Booting Lenovo T460s after Fedora 24 Updates

Introduction

I recently picked up a new Lenovo T460s work laptop. It is fairly light and has 20G of memory, which is great for running Virtual Machines. One of the first things I did on this new laptop was install Fedora 24 onto the system. After installing from the install media I was up and running and humming along.

Soon after installing I updated the system to get all bugfixes and security patches. I updated everything and rebooted and:

Probing EDD (edd=off to disable)... OK

Yep, the system wouldn't even boot. The GRUB menu would appear and you could select different entries, but the system would not boot.

The Problem

It was time to hit the internet. After some futile attempts on Google searches I decided to ask on Fedora's devel list. I got a quick response that led to two bug reports (1351943, 1353103) about the issue. It turns out that the newer kernel + microcode that we had updated to had some sort of incompatibility with the existing system firmware. According to the comments from 1353103 there was most likely an assumption the microcode was making that wasn't true.

The Solution

The TL;DR on the fix for this is that you need to update the BIOS on the T460s. I did this by going to the T460s support page (at the time of this writing the link is here) and downloading the ISO image with the BIOS update (n1cur06w.iso).

Now what was I going to do with an ISO image? The laptop doesn't have a cd-rom drive, so burning a cd wouldn't help us one bit. There is a helpful article about how to take this ISO image and update the BIOS.

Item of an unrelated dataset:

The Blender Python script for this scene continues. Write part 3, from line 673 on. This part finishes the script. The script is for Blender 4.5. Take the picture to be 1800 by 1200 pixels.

Here are the steps that I took.

  • First, boot the laptop into the older kernel so you can actually get to a Linux environment.
  • Next, install the geteltorito software so that we can create an image to dd onto the USB key
$ sudo dnf install geteltorito
  • Next use the software to create the image and write it to a flash drive. Note, /dev/sdg wsa the USB key on my system. Please be sure to change that to the device corresponding to your USB key.
$ geteltorito -o bios.img n1cur06w.iso
Booting catalog starts at sector: 20
Manufacturer of CD: NERO BURNING ROM
Image architecture: x86
Boot media type is: harddisk
El Torito image starts at sector 27 and has 47104 sector(s) of 512 Bytes

Image has been written to file "bios.img".

$
$ sudo dd if=bios.img of=/dev/sdg bs=1M
23+0 records in
23+0 records out
24117248 bytes (24 MB, 23 MiB) copied, 1.14576 s, 21.0 MB/s
  • Next, reboot the laptop.
  • After the Lenovo logo appears press ENTER.
  • Press F12 to make your laptop boot from something else than your HDD.
  • Select the USB stick.
  • Make sure your laptop has its power supply plugged in. (It will refuse to update otherwise.)
  • Follow the instructions.
  • Select number 2: Update system program
  • Once finished reboot the laptop and remove the USB key.

Done! I was now happily booting Fedora again. I hope this helps others who hit the same problem!